Who will salute the public
On the Republic day?’
This rhetorical question hits hard in the next stanza when the speaker says,
‘Those who die on the roads
Do not get gallantry awards, they say.’
You also get reminded of Viktor Shklovsky’s ‘Defamiliarization’ concept in some poems like ‘Rains I loathe!’ As rain, which is probably one of the most favourite elements of a Romantic poet, and is also necessary in general, like, for survival.
The speaker, after saying that no one could loathe rain as it is the giver of life to plants, strength to trees, melody to musing minds, and love to parted lives, goes on to say that he loathes it today as-
‘they precede hailstorm
To shower troubles
On the fighting farmers.’
The poet plays with you, his hold of simple yet layered words sometimes hits you so hard that you pause to think and reflect the varied meanings, sometimes you jerk yourself to a stop reading a line embodying a universal truth, that too presented in a manner relevant to one’s life like in the poem titled ‘ No Solace for an Erring Man’
‘A little slip is a major flaw
Which so many hidden mysteries bares
A little haste causes a major waste
And punishes one who boldly dares.’
The given lines take one to their internal experiences compared to the ones above, which take you to your surroundings. But in each and every poem, the poet tries to show you something which you may or may not like. You might get uncomfortable or might get zoned out, thinking of things but the poet is clear of his objectives as he says,
‘The obvious task before me has been to talk my heart out and tell the audience how I look at things.’
While reading the poems, you could feel the hold of the poet over your eyes, as in some poems, he allows you to glide past the pages with a glimpse, while in some, he doesn’t allow you to move past a sentence-
‘What makes caste so sacred and fragile
That it gets shaken by a shoe?
An innocent shopkeeper is taken in custody
Just for selling shoes with “Thakur”
Printed on its sole!”
AND
‘Faith is a warm touch
Of glow in an innocent eye
Looking upwards
Towards a kind and
benevolent shine
Holding one by
A finger of light.’
Poet is essentially a Romantic as he says-
‘Poetry is the voice of the heart.
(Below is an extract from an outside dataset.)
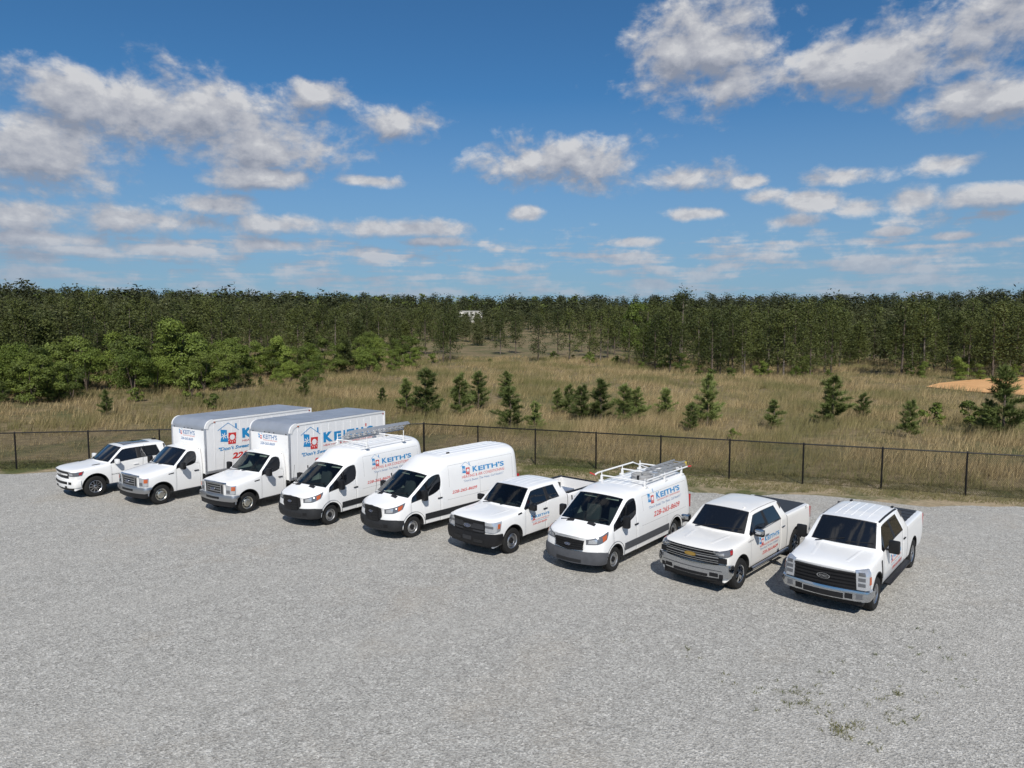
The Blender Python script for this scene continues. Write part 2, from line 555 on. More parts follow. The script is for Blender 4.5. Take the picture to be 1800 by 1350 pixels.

It is not a product of a technical craft which is composed after calculation…’
His definition has the same tone as of Wordsworth’s definition which is-
‘Poetry is the spontaneous overflow of powerful feelings recollected in tranquillity.’
Various elements of Romanticism like focus on nature, the subjective experience of the individual, emphasis on imagination, simple language, rejecting conventions and also the focus on ordinary people are all reflected in the poems.
Look at the lines-
‘The abundance of nature
Teaches us
Large heartedness to give
Share the gifts of God…’
Emphasises or describes nature while the lines-
‘Today I put on
My Father’s coat
I felt two inches taller
My steps were longer
My eyes looked straight…’
Showcases a touch of the poet’s personal experience while the lines in the form of a question-
‘Coming from a nowhere land
Waking you up with its galloping stride
Who could it be in your dreams
That flies on wings and makes you glide?’
Demands the readers to keep up with the poet’s imagination.
As we all know that Romanticism was also a critique of industrialisation or for the present context, the fast-paced life we live today, that’s one of the reasons why it reverts back to nature and asks us to find beauty in simple things and language.
‘It is not just trees that have roots… The need to draw nourishment/ is there in every man and his class.’
The poet too, like a Romantic is subtly asking the readers to go back to roots, to take a pause, live a little as ‘A streaming cup of morning tea…/Also much of life’s bliss contain…’
It’s not necessary for one to live a luxurious, sophisticated life as much as it’s not necessary to use a grandiloquent language, polished style, lofty diction, great thoughts as for the poet often, ‘The sublimity of poetry lies/ Often in things mundane.’
Though one could also find a mixture of Romantics in some poems like in a poem titled ‘Vagrant Varansi’ you would find echoes of Wordsworth when he is describing the city like-
‘This morning/Of the Poorvanchal is hazy/Sun shrouded in mist/Trees silent/Leaves asleep,/Birds,however,at work/Chirping homely notes/Just gossiping.
But as you follow along the poem you would also find Blake whispering in the lines-
‘Rulers malign/The age-old traditions/Of love and compassion?/Five old men/Recite the wisdom of Kabir/Undeterred by/The honking of automobiles…
This book is a must have, especially in the present times, when majority of forces are trying to entrap in their words. This book allows you to breathe in between the words instead of bombarding them at your face. The poet considers it necessary to think, reflect and ask questions even the rhetorical ones but he also understands that issues aren’t life’s entirety, there are still things tangible and intangible to explore for which an obsession is a must.